Apr 30, 2007

about refactoring and the programmer block

For a long time I did not released any code, at first I thought it would be just a little lapse, as I was busy working, busy being sick, busy moving, busy working even more etc. and then it will come back to normal ... all naturaly.

But there was also something else, the programmer block.

I'm not talking about procrastination here, it's not like I had better things to do than programming but more like my mind was busy thinking about programming and not ready to do it.

And this already happened in the past, but not to that extend.
Every few years, while learning, studying programming, I always had those moments where I think about it, where I think about what is usefull or not, about what worth it or not, but usually it never lasted more than few weeks, and here well... it took months!

My problem is that I see that as a waste of time, thinking without doing is a double edged sword, it can make you progress as much as it can make you regress, and not only about programming.
From a kung-fu teacher about 15 years ago, she said

You have to practice every day, for each day you don't practice it's like you lost 1 year
, I see this kind of pattern in programming, it's something you have to do every day.
But I contrast it also from something said by a school teacher
Don't overwork that poem too much, you gonna ruin it.
, and this also is true about programming, thinking too much about the design can break your flow, maybe something as free-writing-code could be good from time to time.

Maybe it's that balance between thinking about a code design and digging into the code itself without a plan, that make me freeze for longer that I would have wanted.
I got that strange idea that most of my code needed refactoring, ok not so strange as I'm into that refactoring process now (even if I progress slowly), but still it gave me that strange feeling that all those codes that I was considering achieved, that maybe needed some polishing, needed in fact to be completely redone.

Not that people were not happy with the code (as far as I know), but I was not happy with it because I was seeing flaw into it: too much dependencies there, half-baked function there, unstable results, etc.
And those flaw were not that obvious before, and even if people were not seeing anything wrong in the code the fact that I spoted that made me want to rewrite it all, or at least improve it a lot.

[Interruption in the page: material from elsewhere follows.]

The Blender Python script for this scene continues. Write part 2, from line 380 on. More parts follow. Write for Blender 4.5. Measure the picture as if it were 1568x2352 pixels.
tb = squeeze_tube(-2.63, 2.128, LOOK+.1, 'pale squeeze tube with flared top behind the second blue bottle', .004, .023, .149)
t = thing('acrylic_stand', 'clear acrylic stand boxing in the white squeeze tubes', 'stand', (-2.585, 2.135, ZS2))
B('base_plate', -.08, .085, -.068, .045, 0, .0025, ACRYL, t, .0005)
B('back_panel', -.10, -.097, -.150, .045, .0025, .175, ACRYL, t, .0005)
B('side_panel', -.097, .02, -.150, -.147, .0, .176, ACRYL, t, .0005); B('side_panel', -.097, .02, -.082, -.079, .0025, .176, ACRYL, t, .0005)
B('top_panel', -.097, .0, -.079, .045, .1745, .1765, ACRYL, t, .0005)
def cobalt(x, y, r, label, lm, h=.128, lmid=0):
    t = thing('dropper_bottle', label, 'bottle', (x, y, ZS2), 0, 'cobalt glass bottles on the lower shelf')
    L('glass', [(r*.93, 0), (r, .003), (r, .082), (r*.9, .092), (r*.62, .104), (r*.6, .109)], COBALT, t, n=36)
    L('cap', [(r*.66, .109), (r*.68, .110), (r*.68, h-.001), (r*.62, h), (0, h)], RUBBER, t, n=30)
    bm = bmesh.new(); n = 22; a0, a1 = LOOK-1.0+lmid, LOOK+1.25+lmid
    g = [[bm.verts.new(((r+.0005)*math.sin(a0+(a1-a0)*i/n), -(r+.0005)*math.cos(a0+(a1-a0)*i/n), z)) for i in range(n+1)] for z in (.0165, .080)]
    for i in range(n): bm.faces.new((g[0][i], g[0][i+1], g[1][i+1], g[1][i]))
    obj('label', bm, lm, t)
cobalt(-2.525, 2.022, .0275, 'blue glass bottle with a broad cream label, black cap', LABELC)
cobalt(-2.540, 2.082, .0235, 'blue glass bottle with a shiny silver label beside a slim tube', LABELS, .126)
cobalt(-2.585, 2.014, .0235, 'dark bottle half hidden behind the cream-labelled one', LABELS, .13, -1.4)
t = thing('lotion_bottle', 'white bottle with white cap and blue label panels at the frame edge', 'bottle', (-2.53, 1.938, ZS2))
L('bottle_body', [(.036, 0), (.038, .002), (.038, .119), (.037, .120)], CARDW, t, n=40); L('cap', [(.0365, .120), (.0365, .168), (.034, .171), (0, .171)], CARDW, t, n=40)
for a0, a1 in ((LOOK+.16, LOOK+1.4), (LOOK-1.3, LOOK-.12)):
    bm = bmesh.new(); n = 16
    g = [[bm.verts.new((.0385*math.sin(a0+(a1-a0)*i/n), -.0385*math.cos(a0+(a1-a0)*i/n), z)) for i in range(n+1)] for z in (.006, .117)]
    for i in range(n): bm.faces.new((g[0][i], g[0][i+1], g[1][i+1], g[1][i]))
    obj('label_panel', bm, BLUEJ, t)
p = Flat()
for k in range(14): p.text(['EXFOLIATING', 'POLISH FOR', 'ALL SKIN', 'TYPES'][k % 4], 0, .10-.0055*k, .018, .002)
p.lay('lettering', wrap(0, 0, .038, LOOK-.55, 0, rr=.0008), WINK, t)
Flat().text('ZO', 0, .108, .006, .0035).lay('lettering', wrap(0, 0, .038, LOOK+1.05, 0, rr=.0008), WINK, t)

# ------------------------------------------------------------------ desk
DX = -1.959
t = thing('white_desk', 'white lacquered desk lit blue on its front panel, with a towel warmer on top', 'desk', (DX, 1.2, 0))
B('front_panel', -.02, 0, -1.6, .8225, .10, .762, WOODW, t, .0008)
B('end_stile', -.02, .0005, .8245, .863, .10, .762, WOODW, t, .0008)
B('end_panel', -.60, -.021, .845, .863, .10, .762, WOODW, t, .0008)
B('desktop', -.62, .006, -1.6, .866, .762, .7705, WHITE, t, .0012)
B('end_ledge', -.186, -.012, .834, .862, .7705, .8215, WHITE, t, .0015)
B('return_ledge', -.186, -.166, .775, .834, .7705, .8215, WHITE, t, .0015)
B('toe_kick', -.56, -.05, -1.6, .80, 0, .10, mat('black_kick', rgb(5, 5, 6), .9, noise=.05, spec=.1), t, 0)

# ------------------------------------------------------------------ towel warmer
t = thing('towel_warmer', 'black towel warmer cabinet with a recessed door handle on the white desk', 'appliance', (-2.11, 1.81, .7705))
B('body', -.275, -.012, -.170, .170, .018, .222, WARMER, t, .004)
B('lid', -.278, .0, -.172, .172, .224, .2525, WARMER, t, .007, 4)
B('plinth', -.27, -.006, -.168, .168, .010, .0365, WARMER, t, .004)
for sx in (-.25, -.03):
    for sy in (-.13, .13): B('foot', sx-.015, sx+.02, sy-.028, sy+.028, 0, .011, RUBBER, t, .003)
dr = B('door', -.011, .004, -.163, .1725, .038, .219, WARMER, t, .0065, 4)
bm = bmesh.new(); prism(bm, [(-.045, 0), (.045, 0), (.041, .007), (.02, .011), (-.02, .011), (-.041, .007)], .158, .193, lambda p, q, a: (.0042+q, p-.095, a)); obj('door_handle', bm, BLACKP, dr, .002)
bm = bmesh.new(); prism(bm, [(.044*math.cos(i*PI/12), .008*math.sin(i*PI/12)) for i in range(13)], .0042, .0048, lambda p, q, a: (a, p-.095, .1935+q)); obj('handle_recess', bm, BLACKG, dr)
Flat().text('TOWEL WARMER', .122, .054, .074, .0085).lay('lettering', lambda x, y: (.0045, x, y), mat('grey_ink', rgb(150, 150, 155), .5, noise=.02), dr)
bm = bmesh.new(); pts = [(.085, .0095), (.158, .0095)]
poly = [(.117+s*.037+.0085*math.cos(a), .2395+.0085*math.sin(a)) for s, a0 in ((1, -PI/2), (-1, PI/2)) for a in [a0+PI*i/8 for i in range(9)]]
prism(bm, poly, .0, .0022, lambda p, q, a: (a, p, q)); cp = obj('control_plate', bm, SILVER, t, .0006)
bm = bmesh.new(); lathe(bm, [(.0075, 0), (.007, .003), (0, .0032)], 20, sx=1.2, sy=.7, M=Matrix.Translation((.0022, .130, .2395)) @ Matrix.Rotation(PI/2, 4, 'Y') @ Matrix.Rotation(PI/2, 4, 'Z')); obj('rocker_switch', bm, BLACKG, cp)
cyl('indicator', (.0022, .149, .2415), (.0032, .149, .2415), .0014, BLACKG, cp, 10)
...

And it's at that moment that you realize it gonna be a hard task, a very very hard task, so I suppose I chickened out at that time.
As much the same feeling when those 3 times I was about to send a CV to Google, you really want to do it, you see it as the dream job, but at the last second when you realize that they hire ex-nasa engineer or that having a PhD is a requirement, well you just drop it because you think you're not up to the task.

Doubt. What if by rewriting the code I'll make it worst, totally useless to those few users that count on it ?
And then you think that if you rewrite it, it really really have to be good, no... wait... it have to be better, simpler to use, more powerfull, lighter to load, faster, etc.

It's like playing a video game, you don't have to beat the computer, you have to beat yourself, if you refactor you have to outskill yourself.
It's a scary process, but if it pass it's where you grow as a programmer, it's where you assemble knowledge from books, white papers, blogs, other sources, and apply it to yourself to make you better at writing code.

And eventually it's where you rediscover why you liked programming in the first place, not because it's an easy process that can be done quickly, no.. you like it because it's hard, because it make you think, because it take a long time to be good at it, and in the end refactoring should not scare you, even if it take twice as long as writing the original code, you know it gonna be so rewarding at the end.